During a freak locust infestation in Kansas in the summer of 1874, a young farm boy of 14 recalled that “with a whizzing, whirring sound the grasshoppers came from the northwest in unbelievable numbers. They lit on everything. I was covered from head to foot…. The hoppers ate my straw hat, or most of it, leaving me only a part of the brim and part of the crown.”a

Kansas and Nebraska experienced the worst locust plague in their history. Missouri, next in line, expected the worst. In the spring of 1875, Missouri governor Hardin issued a proclamation that echoed the Book of Joel:

“Wherefore, be it known that the 3rd day of June proximo is hereby appointed and set apart as a day of fasting and prayer, that the Almighty God may be invoked to remove from our midst those impending calamities….”

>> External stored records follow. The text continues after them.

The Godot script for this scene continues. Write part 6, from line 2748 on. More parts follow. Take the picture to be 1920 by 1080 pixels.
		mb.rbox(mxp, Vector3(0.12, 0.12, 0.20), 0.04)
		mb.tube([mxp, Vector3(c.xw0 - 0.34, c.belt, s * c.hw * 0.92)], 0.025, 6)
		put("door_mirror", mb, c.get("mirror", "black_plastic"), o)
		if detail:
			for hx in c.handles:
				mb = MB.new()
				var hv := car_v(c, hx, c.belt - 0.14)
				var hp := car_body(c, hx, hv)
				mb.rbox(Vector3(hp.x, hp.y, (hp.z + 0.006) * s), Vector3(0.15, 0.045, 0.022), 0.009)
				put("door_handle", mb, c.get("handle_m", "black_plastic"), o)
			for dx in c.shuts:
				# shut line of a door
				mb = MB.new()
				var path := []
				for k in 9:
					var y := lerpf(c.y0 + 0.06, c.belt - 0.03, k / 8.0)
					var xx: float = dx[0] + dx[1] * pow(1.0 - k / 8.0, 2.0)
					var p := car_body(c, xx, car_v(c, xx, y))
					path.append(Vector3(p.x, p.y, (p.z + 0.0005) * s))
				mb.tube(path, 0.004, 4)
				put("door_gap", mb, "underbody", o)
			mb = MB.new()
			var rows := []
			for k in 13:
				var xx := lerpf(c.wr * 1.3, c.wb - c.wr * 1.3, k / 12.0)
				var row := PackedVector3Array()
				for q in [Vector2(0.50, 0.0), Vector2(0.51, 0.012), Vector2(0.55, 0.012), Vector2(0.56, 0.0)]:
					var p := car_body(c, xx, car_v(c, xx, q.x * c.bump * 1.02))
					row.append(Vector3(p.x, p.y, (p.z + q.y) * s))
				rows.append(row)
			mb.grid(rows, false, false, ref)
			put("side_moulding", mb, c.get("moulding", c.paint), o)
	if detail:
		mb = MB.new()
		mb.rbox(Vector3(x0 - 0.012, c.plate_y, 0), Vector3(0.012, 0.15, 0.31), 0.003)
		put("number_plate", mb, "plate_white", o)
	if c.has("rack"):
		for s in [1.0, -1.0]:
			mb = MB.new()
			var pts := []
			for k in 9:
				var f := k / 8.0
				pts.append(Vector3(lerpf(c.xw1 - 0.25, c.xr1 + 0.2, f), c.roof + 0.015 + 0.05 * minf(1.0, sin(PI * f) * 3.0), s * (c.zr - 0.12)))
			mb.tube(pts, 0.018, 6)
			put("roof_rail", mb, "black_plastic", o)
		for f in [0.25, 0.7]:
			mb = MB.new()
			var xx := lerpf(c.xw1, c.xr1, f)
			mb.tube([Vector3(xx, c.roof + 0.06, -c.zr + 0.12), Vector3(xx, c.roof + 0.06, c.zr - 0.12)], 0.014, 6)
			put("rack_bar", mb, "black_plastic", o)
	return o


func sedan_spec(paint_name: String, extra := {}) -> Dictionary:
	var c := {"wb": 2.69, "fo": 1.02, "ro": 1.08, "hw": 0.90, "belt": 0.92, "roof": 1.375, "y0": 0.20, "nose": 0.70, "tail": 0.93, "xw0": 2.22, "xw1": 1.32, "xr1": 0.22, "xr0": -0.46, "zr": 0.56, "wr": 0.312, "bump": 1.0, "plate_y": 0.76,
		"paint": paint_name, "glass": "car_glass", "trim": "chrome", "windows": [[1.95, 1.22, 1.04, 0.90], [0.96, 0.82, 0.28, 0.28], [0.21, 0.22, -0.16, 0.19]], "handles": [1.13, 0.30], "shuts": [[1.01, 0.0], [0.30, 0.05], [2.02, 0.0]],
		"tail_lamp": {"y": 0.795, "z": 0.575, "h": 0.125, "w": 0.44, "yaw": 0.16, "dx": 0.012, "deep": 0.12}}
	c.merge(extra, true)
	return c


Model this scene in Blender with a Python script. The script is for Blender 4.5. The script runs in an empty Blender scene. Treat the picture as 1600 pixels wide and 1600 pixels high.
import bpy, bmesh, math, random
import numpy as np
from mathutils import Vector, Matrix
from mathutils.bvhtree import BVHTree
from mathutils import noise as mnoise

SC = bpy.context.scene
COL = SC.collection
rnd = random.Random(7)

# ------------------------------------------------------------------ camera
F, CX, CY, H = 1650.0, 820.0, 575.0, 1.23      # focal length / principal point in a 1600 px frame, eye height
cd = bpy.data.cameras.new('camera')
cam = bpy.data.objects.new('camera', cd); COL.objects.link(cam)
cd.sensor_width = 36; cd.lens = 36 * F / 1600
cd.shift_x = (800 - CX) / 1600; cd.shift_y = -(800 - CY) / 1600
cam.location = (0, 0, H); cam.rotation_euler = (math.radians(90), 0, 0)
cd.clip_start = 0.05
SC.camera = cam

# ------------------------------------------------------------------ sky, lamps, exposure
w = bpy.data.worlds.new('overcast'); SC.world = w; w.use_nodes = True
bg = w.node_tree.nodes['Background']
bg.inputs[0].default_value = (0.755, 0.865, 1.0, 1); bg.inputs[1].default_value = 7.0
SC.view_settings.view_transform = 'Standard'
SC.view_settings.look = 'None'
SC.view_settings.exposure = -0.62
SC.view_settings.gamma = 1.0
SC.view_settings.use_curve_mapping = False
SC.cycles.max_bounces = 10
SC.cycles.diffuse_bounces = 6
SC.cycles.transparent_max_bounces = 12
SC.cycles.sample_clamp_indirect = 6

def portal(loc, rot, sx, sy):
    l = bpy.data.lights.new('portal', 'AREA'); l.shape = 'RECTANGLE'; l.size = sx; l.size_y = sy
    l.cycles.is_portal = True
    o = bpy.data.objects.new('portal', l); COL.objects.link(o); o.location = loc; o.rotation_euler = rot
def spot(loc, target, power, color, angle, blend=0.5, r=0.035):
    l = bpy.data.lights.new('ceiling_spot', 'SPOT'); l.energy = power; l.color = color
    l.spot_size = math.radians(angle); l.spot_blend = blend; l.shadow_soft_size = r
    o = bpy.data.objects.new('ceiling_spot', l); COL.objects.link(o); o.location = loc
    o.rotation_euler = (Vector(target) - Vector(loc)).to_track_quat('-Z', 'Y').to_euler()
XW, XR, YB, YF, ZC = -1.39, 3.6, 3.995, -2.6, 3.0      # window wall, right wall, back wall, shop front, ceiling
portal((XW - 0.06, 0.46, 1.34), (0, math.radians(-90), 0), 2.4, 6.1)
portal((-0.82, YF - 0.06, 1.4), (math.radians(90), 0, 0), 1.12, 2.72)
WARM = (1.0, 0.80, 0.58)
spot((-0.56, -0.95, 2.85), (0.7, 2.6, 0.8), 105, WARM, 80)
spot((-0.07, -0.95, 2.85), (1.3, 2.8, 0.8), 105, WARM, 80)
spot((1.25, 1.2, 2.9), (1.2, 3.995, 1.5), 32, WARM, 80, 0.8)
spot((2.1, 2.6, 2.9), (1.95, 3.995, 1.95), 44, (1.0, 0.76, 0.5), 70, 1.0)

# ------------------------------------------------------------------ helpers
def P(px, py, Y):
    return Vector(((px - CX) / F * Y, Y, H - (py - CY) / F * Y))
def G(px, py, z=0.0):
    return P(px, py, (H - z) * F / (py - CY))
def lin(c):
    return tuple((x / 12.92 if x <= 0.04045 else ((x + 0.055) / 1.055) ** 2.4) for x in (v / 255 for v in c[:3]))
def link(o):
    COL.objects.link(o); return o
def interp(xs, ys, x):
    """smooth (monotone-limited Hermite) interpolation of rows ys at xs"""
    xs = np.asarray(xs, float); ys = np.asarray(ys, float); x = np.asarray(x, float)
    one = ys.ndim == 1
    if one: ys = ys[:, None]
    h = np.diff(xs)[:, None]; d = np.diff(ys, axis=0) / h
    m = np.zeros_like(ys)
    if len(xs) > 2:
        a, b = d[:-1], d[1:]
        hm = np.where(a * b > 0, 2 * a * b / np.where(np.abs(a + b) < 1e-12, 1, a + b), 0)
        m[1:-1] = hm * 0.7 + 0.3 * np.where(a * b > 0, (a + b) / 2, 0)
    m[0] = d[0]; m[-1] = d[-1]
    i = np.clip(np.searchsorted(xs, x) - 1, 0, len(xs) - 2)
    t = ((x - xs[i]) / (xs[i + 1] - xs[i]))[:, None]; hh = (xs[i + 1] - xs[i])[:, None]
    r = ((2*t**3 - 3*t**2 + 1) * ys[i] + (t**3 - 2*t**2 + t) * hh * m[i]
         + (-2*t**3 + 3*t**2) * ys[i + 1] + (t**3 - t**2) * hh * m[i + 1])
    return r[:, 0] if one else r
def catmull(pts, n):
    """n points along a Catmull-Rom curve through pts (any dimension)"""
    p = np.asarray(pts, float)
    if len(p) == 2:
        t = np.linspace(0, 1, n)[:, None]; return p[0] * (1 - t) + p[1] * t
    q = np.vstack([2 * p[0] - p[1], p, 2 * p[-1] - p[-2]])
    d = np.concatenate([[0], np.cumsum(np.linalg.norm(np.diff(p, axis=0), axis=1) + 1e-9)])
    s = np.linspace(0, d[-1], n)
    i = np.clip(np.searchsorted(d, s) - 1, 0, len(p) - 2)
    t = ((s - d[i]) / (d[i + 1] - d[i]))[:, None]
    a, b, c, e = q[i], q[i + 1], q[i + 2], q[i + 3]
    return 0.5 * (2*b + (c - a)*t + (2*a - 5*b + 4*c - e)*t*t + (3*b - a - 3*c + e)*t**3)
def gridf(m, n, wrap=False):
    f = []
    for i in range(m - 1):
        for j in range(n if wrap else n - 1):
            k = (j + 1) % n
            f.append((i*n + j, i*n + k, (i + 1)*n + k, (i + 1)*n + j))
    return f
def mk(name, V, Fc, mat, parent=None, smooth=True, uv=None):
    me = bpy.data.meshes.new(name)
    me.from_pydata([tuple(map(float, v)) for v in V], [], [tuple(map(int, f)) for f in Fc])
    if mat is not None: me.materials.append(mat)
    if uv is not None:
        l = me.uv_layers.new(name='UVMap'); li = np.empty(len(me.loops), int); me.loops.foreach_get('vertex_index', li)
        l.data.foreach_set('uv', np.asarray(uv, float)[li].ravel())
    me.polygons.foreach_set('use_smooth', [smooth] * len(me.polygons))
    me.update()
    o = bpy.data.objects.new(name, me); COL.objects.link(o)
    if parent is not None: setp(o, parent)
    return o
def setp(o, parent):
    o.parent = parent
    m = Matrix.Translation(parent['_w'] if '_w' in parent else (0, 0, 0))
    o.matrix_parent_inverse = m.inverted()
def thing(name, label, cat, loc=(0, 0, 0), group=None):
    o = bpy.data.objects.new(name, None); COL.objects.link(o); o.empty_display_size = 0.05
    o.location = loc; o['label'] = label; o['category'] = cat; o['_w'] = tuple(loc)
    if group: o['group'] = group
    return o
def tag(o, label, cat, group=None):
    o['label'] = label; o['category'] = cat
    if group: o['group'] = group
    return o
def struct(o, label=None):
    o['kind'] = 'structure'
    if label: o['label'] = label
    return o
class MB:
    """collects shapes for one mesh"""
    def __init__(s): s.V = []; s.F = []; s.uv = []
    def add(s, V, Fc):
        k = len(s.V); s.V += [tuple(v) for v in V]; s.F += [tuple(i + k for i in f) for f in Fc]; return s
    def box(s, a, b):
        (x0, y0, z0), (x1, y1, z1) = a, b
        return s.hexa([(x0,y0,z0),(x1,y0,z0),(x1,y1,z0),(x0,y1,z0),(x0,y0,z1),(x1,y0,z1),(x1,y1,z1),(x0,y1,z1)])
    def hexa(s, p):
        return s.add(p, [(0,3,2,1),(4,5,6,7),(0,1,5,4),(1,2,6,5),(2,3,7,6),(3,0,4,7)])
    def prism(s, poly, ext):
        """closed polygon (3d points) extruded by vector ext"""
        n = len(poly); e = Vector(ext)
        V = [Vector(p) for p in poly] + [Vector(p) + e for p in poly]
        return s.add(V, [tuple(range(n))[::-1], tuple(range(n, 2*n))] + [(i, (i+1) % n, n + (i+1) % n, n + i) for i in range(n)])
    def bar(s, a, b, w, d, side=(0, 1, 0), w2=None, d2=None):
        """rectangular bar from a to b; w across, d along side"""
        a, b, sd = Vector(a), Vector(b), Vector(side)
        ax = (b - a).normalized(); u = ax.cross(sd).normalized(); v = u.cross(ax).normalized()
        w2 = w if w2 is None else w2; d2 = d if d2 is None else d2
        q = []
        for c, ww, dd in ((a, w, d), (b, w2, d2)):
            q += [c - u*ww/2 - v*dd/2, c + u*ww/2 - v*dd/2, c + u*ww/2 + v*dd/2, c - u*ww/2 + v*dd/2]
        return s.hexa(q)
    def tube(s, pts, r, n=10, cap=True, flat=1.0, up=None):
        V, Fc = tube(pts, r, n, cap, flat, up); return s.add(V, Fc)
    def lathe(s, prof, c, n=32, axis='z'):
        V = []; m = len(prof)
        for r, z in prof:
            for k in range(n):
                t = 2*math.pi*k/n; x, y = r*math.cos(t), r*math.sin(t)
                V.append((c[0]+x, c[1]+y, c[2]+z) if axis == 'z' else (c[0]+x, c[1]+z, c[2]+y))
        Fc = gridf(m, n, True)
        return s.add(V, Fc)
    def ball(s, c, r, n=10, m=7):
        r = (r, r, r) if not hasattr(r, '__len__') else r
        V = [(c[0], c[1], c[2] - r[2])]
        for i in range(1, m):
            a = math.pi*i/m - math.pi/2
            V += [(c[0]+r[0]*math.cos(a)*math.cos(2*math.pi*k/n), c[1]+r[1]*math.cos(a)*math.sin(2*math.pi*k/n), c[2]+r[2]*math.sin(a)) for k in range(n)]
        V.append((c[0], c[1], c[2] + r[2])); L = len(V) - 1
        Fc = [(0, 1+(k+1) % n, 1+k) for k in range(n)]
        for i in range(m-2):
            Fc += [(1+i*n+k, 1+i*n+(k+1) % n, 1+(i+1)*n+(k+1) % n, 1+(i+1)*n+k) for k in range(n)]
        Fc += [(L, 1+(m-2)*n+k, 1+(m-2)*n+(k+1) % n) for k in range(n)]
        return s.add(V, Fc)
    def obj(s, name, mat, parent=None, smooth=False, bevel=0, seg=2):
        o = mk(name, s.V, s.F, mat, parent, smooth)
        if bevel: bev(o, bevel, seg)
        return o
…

Missouri’s state entomologist, C. V. Riley, later chief entomologist of the U.S. Department of Agriculture, predicted correctly that the swarm would not penetrate any great distance into Missouri because the Rocky Mountain locust was not indigenous to the Mississippi Valley. He also wrote to the St. Louis Globe several days after the governor’s proclamation: “For my part, I would like to see the prayers of the people take on the substantial form of collections…for the benefit of the sufferers….”

Riley rejected the idea that the locusts were a “Divine Visitation” sent to punish people for their sins, calling it “a downright insult to the hard-working, industrious and suffering farmers of the Western country, who certainly deserve no more to be thus visited by Divine wrath than the people of other parts of the State and country.”

But not everyone shared Riley’s view. A well-known clergyman from St. Louis remarked that Riley was taking “unnecessary pains to sneer at Providence.”

The Rocky Mountain locust, a cousin of the biblical desert locust, never again infested North America to the extent it did in 1874. A small swarm was observed in 1888 and again in 1892. Since 1902, no one has seen the species. Is it extinct? Perhaps. Says entomologist Howard Evans, we may have “lost something that we shall not find again in the farthest recesses of space.”